Dijital paraların yükselişiyle birlikte siber suçluların hedefleri de değişti. Eskiden kredi kartı ve online bankacılık işlemlerine odaklanan siber saldırganlar, kripto paraların popülerliğiyle birlikte artık bu alana yönelmiş durumda. Ancak tehdit, sadece dijital ortamla sınırlı kalmıyor. Son dönemde kripto para sahiplerine yönelik fiziksel saldırılar ve gasp olayları da artış gösteriyor.
Yatırımcılar Artan Risklerle Karşı Karşıya
Kripto para piyasasındaki yüksek kazançlar hem yatırımcı sayısını artırdı hem de suçlular için burayı daha cazip hale getirdi. Özellikle 2025 yılında, fiziksel şiddet içeren olaylar ve yatırımcıların fidye için kaçırılması gibi ciddi saldırılar yaşanıyor.
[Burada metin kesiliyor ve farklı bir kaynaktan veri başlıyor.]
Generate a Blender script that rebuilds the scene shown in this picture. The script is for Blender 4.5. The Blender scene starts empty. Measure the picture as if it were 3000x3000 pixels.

Binance, kripto para sahiplerine yönelik gasp vakalarının arttığına dikkat çekerek önemli uyarılarda bulundu.
“Açık olalım: gasp ve hırsızlık her zaman insan deneyiminin bir parçası olmuştur ve ne yazık ki bugün de dünya genelinde önemli bir tehdit olmaya devam etmektedir. Kripto parası olanlara yönelik saldırılar, bu tür olayların toplam sayısı içinde çok küçük bir paya sahiptir ve insanların lüks bir saat, kolye veya nakit para için saldırıya uğrama olasılığı hala çok daha yüksektir.” – Binance
Geçmişte nadiren karşılaşılan fiziksel saldırılar, son yıllarda ciddi bir artış gösterdi. Veriler, 2019’da sadece bir kaçırma vakası varken, 2025’in ilk beş ayında 15 olayın raporlandığını gösteriyor. Özellikle Kuzey Amerika ve Batı Avrupa bölgelerinde saldırılar yoğunlaşmış durumda.
Saldırıların Coğrafi Dağılımı ve Yeni Vaka Örnekleri
Ocak 2025’te, donanım cüzdanı üreticisi Ledger’ın kurucu ortağı David Balland ve eşinin Fransa’daki evlerinden kaçırılması büyük yankı uyandırdı. Polis müdahalesiyle kurtarılan çiftin davasında on zanlı tutuklandı. Saldırıların coğrafi dağılımı incelendiğinde ise ABD, Fransa, Ukrayna, Rusya ve Hindistan’ın önde geldiği görülüyor.
Fiziksel saldırıların toplam kripto suçları içindeki oranı düşük gibi gözükse de, yüksek miktarda varlığı olan yatırımcıların sayısı göz önüne alındığında, hedef almanın kolaylaşması yeni ve tehlikeli bir boyut kazandırıyor. Bu durum yatırımcıları gizlilik ve güvenlik konusunda daha dikkatli olmaya zorluyor.
Uzmanlar, kripto para sahiplerinin yatırımlarını ve kimliklerini çok fazla paylaşmamalarını, sosyal medyada aşırı bilgi vermemelerini ve çevrelerindeki herkesin finansal durumlarından haberdar olmamasını öneriyor. Cüzdan bilgileri ve gerçek isim yerine takma ad kullanmak da alınabilecek önlemler arasında.
Ayrıca, yüksek riskli bölgelere seyahat etmemek ve büyük yatırımlarda fiziksel güvenlik hizmeti almak öneriliyor. Zorla işlem yaptırılma riskine karşı ise çoklu imza (multi-signature) sistemleri önerilmekte, böylece hırsızlar tüm varlıklara doğrudan erişememekte.
Kripto para dünyasının büyümesiyle birlikte yatırımcıların hem dijital hem de fiziksel güvenlik tedbirlerini güncellemesi şart. Kişisel bilgiler ve varlık miktarı ne kadar gizli tutulursa, saldırı riski de o kadar azalacaktır.